• [Short problem]: Can you output the material exactly as written, minus any pictures it holds?

• [Provided data]:
########################################
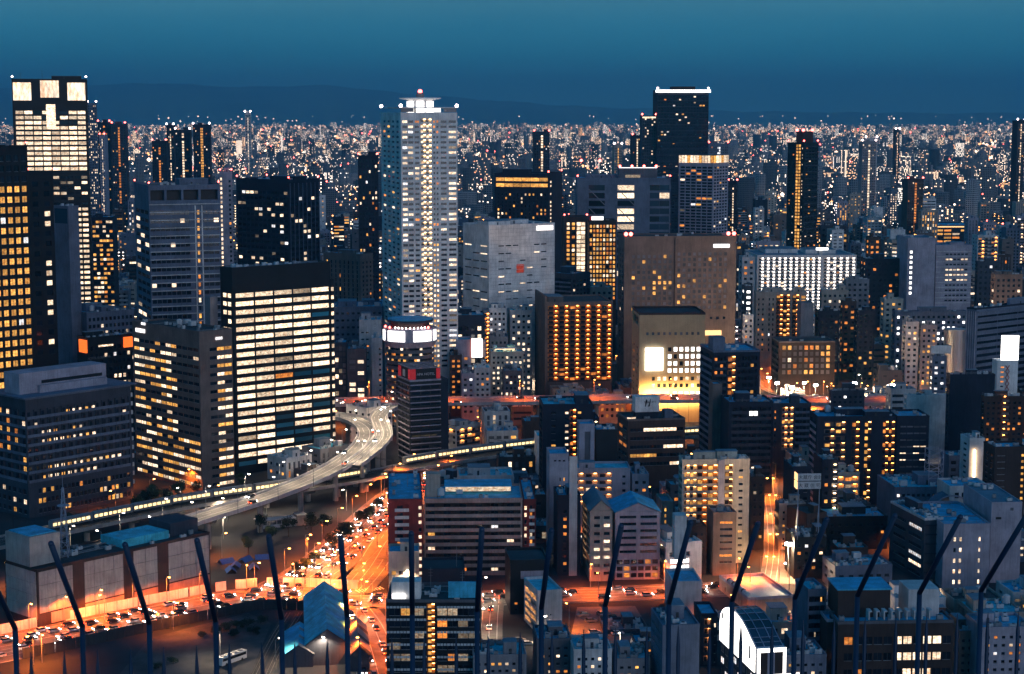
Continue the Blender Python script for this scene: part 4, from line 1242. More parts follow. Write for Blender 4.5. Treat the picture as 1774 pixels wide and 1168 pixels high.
for k in range(6):
    m = MB()
    z = sg.H - 2 - 3 * k
    m.tube((sg.Lr * .40, -.3, z), (sg.Lr * .58, -.3, z - 3), .18, 'mast_red')
    m.tube((sg.Lr * .58, -.3, z), (sg.Lr * .40, -.3, z - 3), .18, 'mast_red')
    m.build('brace', sg.root)

# ------------------------------------------------------------------ right-hand foreground
c12 = B('apartment_tower', 'tall dark apartments with one stack of orange-lit landings', 1213, 1236, 1317, 611, 850, 8, 'navy',
  R=[BAL(12, 11.4, rail='slate', bw='navy', lit=.35, pal='amber', px=(1238, 1258, 618, 790), dep=1.2), BAL(12, 11.4, lamp='lamp_gold', bw='orange_wall', rail='navy', lit=.9, pal='amber', px=(1261, 1275, 618, 790), dep=1.0, rh=.25),
     BAL(13, 11.4, rail='navy', bw='navy', lit=.12, px=(1278, 1312, 618, 790), dep=1.3)],
  L=[BAL(8, 11.4, rail='bluegrey', bw='navy', lit=.04, px=(1214, 1234, 618, 790), dep=1.3, rh=.42)], roofmat='roof_blue', roof='rail ac4', trim='bluegrey')
c12.part('penthouse', [(.5, 6.5, 3, 12, c12.H + .1, c12.H + 7, 'bluegrey')])
B('apartment_block', 'brown slab stair tower in front of the dark apartments with orange landings', None, 1235, 1251, 668, 815, 4, 'taupe', R=[], Ll=10, roof='', roofmat='roof_blue')
B('apartment_block', 'navy apartments with pale end strip and two bright top windows', 1249, 1263, 1340, 700, 795, 4, 'navy',
  R=[BAL(19, 12, rail='slate', bw='navy', lit=.03, px=(1268, 1336, 706, 830), dep=1.3, rh=.45)], L=[], roofmat='roof_blue', roof='pent rail ac5').part('lit_window', [(9.5, 11.2, -.25, -.05, 36.5, 38.5, 'pure'), (11.6, 13.2, -.25, -.05, 36.5, 38.5, 'pure')])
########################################
• [Exercise answer]:
Continue the Blender Python script for this scene: part 4, from line 1242. More parts follow. Write for Blender 4.5. Treat the picture as 1774 pixels wide and 1168 pixels high.
for k in range(6):
    m = MB()
    z = sg.H - 2 - 3 * k
    m.tube((sg.Lr * .40, -.3, z), (sg.Lr * .58, -.3, z - 3), .18, 'mast_red')
    m.tube((sg.Lr * .58, -.3, z), (sg.Lr * .40, -.3, z - 3), .18, 'mast_red')
    m.build('brace', sg.root)

# ------------------------------------------------------------------ right-hand foreground
c12 = B('apartment_tower', 'tall dark apartments with one stack of orange-lit landings', 1213, 1236, 1317, 611, 850, 8, 'navy',
  R=[BAL(12, 11.4, rail='slate', bw='navy', lit=.35, pal='amber', px=(1238, 1258, 618, 790), dep=1.2), BAL(12, 11.4, lamp='lamp_gold', bw='orange_wall', rail='navy', lit=.9, pal='amber', px=(1261, 1275, 618, 790), dep=1.0, rh=.25),
     BAL(13, 11.4, rail='navy', bw='navy', lit=.12, px=(1278, 1312, 618, 790), dep=1.3)],
  L=[BAL(8, 11.4, rail='bluegrey', bw='navy', lit=.04, px=(1214, 1234, 618, 790), dep=1.3, rh=.42)], roofmat='roof_blue', roof='rail ac4', trim='bluegrey')
c12.part('penthouse', [(.5, 6.5, 3, 12, c12.H + .1, c12.H + 7, 'bluegrey')])
B('apartment_block', 'brown slab stair tower in front of the dark apartments with orange landings', None, 1235, 1251, 668, 815, 4, 'taupe', R=[], Ll=10, roof='', roofmat='roof_blue')
B('apartment_block', 'navy apartments with pale end strip and two bright top windows', 1249, 1263, 1340, 700, 795, 4, 'navy',
  R=[BAL(19, 12, rail='slate', bw='navy', lit=.03, px=(1268, 1336, 706, 830), dep=1.3, rh=.45)], L=[], roofmat='roof_blue', roof='pent rail ac5').part('lit_window', [(9.5, 11.2, -.25, -.05, 36.5, 38.5, 'pure'), (11.6, 13.2, -.25, -.05, 36.5, 38.5, 'pure')])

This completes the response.